- _TASK REQUIREMENTS_
Reproduce the listing below word for word, with no pictures.

________

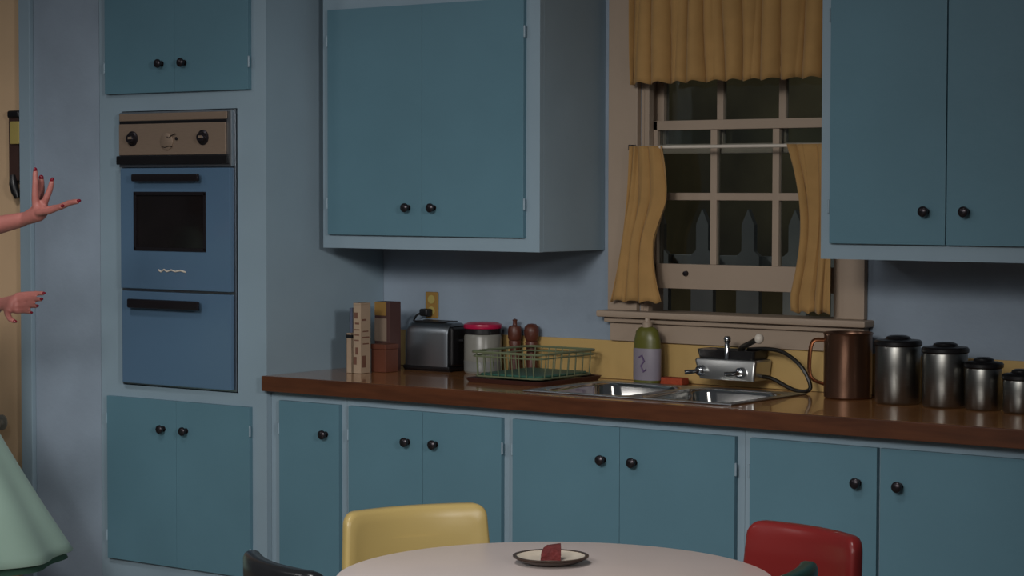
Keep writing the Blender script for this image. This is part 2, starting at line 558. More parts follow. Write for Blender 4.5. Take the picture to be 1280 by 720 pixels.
# base cabinets (one unit per door group)
units = [  # x0, x1, doors (x0,x1), knobs x, label
    (0.0, 0.335, [(0.050, 0.314)], [0.258], 'narrow single door base cabinet beside the oven tower'),
    (0.335, 0.997, [(0.355, 0.665), (0.666, 0.976)], [0.605, 0.718], 'two door base cabinet behind the yellow chair, under the dish rack'),
    (0.997, 1.832, [(1.019, 1.413), (1.414, 1.808)], [1.356, 1.467], 'wide two door base cabinet under the sink'),
    (1.832, 2.72, [(1.857, 2.256), (2.266, 2.69)], [2.200, 2.326], 'two door base cabinet behind the red chair, under the steel canisters'),
    (2.72, 3.56, [(2.75, 3.13), (3.14, 3.53)], [3.07, 3.20], 'base cabinet under the right end of the counter, cut off by the frame'),
]
CB = 0.859
for x0, x1, ds, ks, lab in units:
    cx = (x0 + x1) / 2
    u = thing('base_cabinet', lab, 'cabinet', (cx, -0.3, 0), 0, 'lower kitchen cabinets')
    m = MB()
    zt = 0.70 if 0.9 < cx < 1.5 else CB - 0.001
    m.box(x0 + 0.0005 - cx, x1 - 0.0005 - cx, -0.565 + 0.3, -0.002 + 0.3, 0.10, zt)
    m.build('carcass', 'frame', u, smooth=False)
    m = MB()
    xs = [x0 + 0.0005] + [v for d in ds for v in d] + [x1 - 0.0005]
    fy0, fy1 = -0.585 + 0.3, -0.565 + 0.3
    m.box(x0 + 0.0005 - cx, x1 - 0.0005 - cx, fy0, fy1, 0.80, CB - 0.001)
    m.box(x0 + 0.0005 - cx, x1 - 0.0005 - cx, fy0, fy1, 0.10, 0.19)
    m.box(x0 + 0.0005 - cx, ds[0][0] + 0.02 - cx, fy0, fy1, 0.19, 0.80)
    m.box(ds[-1][1] - 0.02 - cx, x1 - 0.0005 - cx, fy0, fy1, 0.19, 0.80)
    if len(ds) == 2:
        mid = (ds[0][1] + ds[1][0]) / 2
        m.box(mid - 0.02 - cx, mid + 0.02 - cx, fy0, fy1, 0.19, 0.80)
    m.build('face_frame', 'frame', u, smooth=False)
    MB().box(x0 + 0.002 - cx, x1 - 0.002 - cx, -0.52 + 0.3, -0.1 + 0.3, 0.0, 0.10).build('toe_kick', 'black', u, smooth=False)
    for i, (a, b) in enumerate(ds):
        hs = -1 if (i == 0 and len(ds) == 2) or len(ds) == 1 else 1
        cab_door(u, a - cx, b - cx, -0.603 + 0.3, 0.155, 0.829, (ks[i] - cx, 0.729), hs)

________

- _EXERCISE OUTPUT_
Keep writing the Blender script for this image. This is part 2, starting at line 558. More parts follow. Write for Blender 4.5. Take the picture to be 1280 by 720 pixels.
# base cabinets (one unit per door group)
units = [  # x0, x1, doors (x0,x1), knobs x, label
    (0.0, 0.335, [(0.050, 0.314)], [0.258], 'narrow single door base cabinet beside the oven tower'),
    (0.335, 0.997, [(0.355, 0.665), (0.666, 0.976)], [0.605, 0.718], 'two door base cabinet behind the yellow chair, under the dish rack'),
    (0.997, 1.832, [(1.019, 1.413), (1.414, 1.808)], [1.356, 1.467], 'wide two door base cabinet under the sink'),
    (1.832, 2.72, [(1.857, 2.256), (2.266, 2.69)], [2.200, 2.326], 'two door base cabinet behind the red chair, under the steel canisters'),
    (2.72, 3.56, [(2.75, 3.13), (3.14, 3.53)], [3.07, 3.20], 'base cabinet under the right end of the counter, cut off by the frame'),
]
CB = 0.859
for x0, x1, ds, ks, lab in units:
    cx = (x0 + x1) / 2
    u = thing('base_cabinet', lab, 'cabinet', (cx, -0.3, 0), 0, 'lower kitchen cabinets')
    m = MB()
    zt = 0.70 if 0.9 < cx < 1.5 else CB - 0.001
    m.box(x0 + 0.0005 - cx, x1 - 0.0005 - cx, -0.565 + 0.3, -0.002 + 0.3, 0.10, zt)
    m.build('carcass', 'frame', u, smooth=False)
    m = MB()
    xs = [x0 + 0.0005] + [v for d in ds for v in d] + [x1 - 0.0005]
    fy0, fy1 = -0.585 + 0.3, -0.565 + 0.3
    m.box(x0 + 0.0005 - cx, x1 - 0.0005 - cx, fy0, fy1, 0.80, CB - 0.001)
    m.box(x0 + 0.0005 - cx, x1 - 0.0005 - cx, fy0, fy1, 0.10, 0.19)
    m.box(x0 + 0.0005 - cx, ds[0][0] + 0.02 - cx, fy0, fy1, 0.19, 0.80)
    m.box(ds[-1][1] - 0.02 - cx, x1 - 0.0005 - cx, fy0, fy1, 0.19, 0.80)
    if len(ds) == 2:
        mid = (ds[0][1] + ds[1][0]) / 2
        m.box(mid - 0.02 - cx, mid + 0.02 - cx, fy0, fy1, 0.19, 0.80)
    m.build('face_frame', 'frame', u, smooth=False)
    MB().box(x0 + 0.002 - cx, x1 - 0.002 - cx, -0.52 + 0.3, -0.1 + 0.3, 0.0, 0.10).build('toe_kick', 'black', u, smooth=False)
    for i, (a, b) in enumerate(ds):
        hs = -1 if (i == 0 and len(ds) == 2) or len(ds) == 1 else 1
        cab_door(u, a - cx, b - cx, -0.603 + 0.3, 0.155, 0.829, (ks[i] - cx, 0.729), hs)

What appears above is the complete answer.